Can foreigners rent HDB flats?
Yes, provided they hold an eligible pass (EP, S Pass, WP, DP, LTVP+, etc.) with at least three months’ remaining validity at tenancy commencement. However, non-Malaysian foreign nationals are subject to HDB’s non-citizen subletting quota. If the block or neighbourhood quota has been reached, HDB will not approve or register the tenancy of that foreign national. Landlords should check quota availability via My HDBPage before committing to a foreign tenant to avoid a situation where the tenancy agreement is signed but cannot be registered.
What happens if I sublet my HDB flat without required approval?
Subletting your whole HDB flat without HDB’s prior written approval is a serious breach. Enforcement actions escalate from written warnings and financial penalties to — in the most serious cases — compulsory acquisition of the flat at HDB’s assessed price, which is typically below market value. HDB conducts regular estate inspections and acts on public tip-offs. Subletting without approval is treated as a fundamental misuse of public housing resources, not a minor technical infraction.
Is rental income from my HDB flat taxable?
Yes. Rental income from HDB subletting must be declared to IRAS in your annual personal income tax return. You may deduct allowable expenses such as mortgage interest, property tax, fire insurance, agent commission, and maintenance costs. For partial subletting (room rental), only a proportionate share of these expenses is deductible. Capital expenditure — renovation, new air-conditioning installation, bathroom fitting — is generally not fully deductible, though a wear-and-tear allowance may apply to furnishings. IRAS provides detailed guidance at iras.gov.sg.

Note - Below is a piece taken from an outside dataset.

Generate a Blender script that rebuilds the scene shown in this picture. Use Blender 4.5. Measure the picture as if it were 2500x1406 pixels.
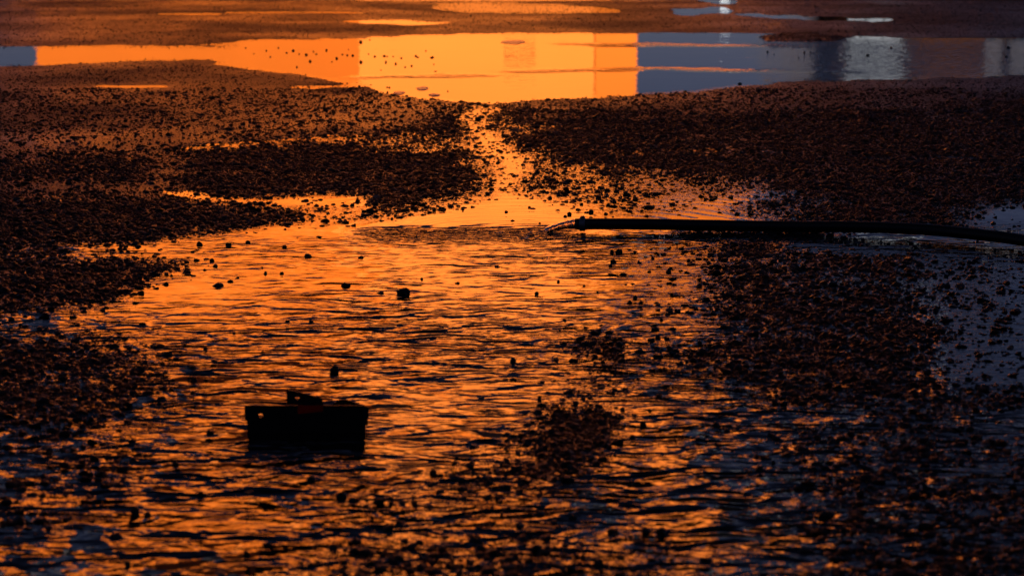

Can I increase rent mid-tenancy?
No, unless the tenancy agreement includes an explicit rent review clause permitting increases at specified intervals. A tenancy agreement is a legally binding contract, and unilaterally increasing rent outside its terms is a breach of contract that exposes you to a claim by the tenant. If you wish to revise the rent, negotiate a mutual variation to the agreement, have it signed by both parties, and stamp the variation document with IRAS. Alternatively, allow the fixed-term tenancy to expire and offer a new tenancy at the revised rent.
What is the maximum number of people allowed in my HDB flat?
HDB’s prescribed occupancy limits by flat type are: 2-Room Flexi — 4 persons; 3-Room — 6 persons; 4-Room — 6 persons; 5-Room — 9 persons; Executive — 9 persons. These limits apply to all persons physically residing in the flat — owners, authorised occupants, and tenants combined. HDB introduced these limits in 2012 to address overcrowding. For room rental, ensure that adding tenant headcount does not push the total above the prescribed limit for your flat type.
Disclaimer: The information in this article is for general educational purposes only and reflects HDB subletting rules as at June 2026. HDB policies may change; always verify current rules at hdb.gov.sg. Tax information is a general summary of IRAS rules; individual tax obligations depend on your specific circumstances. Stamp duty figures are illustrative. This article does not constitute legal, tax, or financial advice. Consult a licensed solicitor, a qualified tax adviser, or an HDB-registered property agent for advice tailored to your situation.